Given those realities, I’m not surprised that the Germans, Dutch and others have grave doubts about committing to a long-term fiscal relationship in which they will be forever bailing out other member states. Or that they would insist on certain conditions before doing so.
But in time, even the Germans will come to recognise that Germany is greater inside a continent that is stable, not only at its core but in its periphery as well. After all, prospering member states will be importers of German exports. And given Europe’s history, in which weaker regions of the continent have become the epicentres of conflict, Germany would not thrive in a sea of failing member states. The European neighbourhood must be maintained by all, each according to their abilities, or the whole will suffer.
Already the German political class, both left and right, is coalescing around this judgment. The centre-left Social Democrats have committed to some form of United States of Europe, as have the Greens. Even Germany’s former conservative chancellor Helmut Kohl has spoken up. Angela Merkel herself increasingly uses the rhetoric of integration, though the devil is in the details and she is not (yet) there in terms of launching the final solution toward an effective transfer union or expanded ECB mission.
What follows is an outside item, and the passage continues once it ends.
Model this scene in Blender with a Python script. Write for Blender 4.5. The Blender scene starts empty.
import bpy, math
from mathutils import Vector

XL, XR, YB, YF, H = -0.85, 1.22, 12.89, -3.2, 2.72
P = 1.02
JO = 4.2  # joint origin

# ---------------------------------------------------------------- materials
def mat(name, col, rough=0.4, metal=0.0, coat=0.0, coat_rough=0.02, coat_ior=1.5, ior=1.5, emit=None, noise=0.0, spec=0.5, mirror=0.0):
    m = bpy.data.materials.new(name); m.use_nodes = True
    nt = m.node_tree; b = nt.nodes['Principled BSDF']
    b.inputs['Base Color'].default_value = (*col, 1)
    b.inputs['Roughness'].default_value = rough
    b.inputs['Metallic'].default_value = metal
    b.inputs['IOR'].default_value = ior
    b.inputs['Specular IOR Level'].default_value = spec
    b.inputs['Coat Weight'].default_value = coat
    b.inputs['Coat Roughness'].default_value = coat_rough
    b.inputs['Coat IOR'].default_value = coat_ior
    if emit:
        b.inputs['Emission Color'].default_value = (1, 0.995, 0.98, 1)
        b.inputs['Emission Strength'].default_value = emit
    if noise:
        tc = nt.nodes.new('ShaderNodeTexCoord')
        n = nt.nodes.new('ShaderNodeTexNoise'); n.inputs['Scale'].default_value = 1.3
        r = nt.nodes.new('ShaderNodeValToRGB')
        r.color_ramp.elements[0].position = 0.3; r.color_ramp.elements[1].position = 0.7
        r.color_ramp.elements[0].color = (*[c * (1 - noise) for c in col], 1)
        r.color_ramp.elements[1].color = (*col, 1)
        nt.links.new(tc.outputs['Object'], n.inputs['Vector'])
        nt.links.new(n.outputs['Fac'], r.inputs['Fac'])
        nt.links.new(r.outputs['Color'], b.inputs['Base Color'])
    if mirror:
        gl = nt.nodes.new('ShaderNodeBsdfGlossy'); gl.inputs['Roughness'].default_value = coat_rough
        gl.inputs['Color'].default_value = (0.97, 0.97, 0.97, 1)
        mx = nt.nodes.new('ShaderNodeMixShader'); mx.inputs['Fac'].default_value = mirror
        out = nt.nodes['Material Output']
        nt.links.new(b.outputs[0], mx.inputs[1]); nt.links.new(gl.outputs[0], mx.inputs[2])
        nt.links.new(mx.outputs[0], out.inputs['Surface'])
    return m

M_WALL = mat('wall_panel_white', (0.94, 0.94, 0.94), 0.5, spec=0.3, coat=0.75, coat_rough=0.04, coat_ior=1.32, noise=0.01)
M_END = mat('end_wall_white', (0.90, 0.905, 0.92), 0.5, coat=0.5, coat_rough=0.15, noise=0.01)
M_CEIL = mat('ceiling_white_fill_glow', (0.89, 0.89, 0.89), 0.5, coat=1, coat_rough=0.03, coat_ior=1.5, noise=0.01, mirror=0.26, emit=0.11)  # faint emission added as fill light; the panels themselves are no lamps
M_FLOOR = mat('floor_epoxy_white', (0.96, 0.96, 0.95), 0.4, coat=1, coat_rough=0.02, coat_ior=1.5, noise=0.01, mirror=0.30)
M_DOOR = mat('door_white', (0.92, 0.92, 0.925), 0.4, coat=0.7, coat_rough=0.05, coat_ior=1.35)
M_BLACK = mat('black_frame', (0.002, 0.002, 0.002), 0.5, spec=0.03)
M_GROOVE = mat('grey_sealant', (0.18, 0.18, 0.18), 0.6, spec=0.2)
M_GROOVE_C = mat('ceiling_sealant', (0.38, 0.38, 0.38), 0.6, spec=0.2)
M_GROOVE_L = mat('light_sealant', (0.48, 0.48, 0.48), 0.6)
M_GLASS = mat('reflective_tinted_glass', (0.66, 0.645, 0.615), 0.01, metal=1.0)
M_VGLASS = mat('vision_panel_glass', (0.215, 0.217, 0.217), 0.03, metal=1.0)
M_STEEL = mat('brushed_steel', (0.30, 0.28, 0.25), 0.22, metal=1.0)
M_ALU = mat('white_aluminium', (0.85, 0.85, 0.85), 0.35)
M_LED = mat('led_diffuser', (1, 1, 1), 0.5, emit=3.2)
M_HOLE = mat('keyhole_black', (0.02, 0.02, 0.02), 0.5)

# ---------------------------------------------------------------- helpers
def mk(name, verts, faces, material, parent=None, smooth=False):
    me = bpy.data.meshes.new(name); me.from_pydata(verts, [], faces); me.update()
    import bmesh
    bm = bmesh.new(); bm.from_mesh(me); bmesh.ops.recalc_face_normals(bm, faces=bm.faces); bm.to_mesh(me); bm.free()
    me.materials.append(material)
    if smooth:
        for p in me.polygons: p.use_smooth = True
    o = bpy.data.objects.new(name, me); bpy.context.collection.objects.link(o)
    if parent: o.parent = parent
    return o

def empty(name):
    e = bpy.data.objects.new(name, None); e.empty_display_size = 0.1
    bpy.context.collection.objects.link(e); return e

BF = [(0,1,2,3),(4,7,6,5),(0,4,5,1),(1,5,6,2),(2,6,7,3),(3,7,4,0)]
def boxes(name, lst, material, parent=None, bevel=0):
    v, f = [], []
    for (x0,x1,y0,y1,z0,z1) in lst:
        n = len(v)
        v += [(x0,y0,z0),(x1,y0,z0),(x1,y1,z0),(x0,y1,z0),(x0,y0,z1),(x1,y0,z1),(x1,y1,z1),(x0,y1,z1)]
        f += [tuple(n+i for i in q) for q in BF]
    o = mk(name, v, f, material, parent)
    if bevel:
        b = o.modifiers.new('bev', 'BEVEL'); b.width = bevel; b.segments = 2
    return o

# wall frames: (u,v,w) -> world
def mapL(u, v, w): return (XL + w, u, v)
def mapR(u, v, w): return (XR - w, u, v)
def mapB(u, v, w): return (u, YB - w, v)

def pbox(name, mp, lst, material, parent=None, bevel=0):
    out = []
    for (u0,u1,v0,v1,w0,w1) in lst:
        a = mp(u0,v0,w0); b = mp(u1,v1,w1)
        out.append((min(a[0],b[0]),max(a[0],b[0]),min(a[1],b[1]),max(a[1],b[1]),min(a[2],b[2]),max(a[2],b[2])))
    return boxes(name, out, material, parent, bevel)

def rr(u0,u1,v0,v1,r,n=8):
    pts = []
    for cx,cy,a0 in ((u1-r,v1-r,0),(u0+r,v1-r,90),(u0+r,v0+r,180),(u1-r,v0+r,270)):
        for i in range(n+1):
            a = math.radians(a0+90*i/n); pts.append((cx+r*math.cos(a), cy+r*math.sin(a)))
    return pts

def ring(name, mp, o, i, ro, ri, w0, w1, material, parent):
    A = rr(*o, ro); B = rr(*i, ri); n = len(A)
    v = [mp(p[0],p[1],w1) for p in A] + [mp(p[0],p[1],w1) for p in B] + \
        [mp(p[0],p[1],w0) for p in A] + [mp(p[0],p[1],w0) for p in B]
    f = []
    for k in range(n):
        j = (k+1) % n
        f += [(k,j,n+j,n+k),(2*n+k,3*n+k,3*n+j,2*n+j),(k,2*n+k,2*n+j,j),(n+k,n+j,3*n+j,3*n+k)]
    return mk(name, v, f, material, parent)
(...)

But that hardly seems surprising. It takes time and a crisis or two or three to focus people’s minds and move attitudes. Merkel, to her credit, has been the European leader with a steady hand on the helm, ploughing forward in rough seas while the rest prepared themselves for the necessary sacrifices. Now Europe is halfway across, and everyone agrees they can’t go back.
The ceaseless conveyor belt of integration is pulling everyone inexorably in the same direction. The only way forward is some kind of transfer union and some central bank or financial authority that has the mandate as well as the capacity to guarantee the debt of member states. It’s just a matter of time. But the ride is going to be bumpy, with important elections in France and Germany ahead, a referendum in Ireland, and who knows what else. So fasten your seatbelts.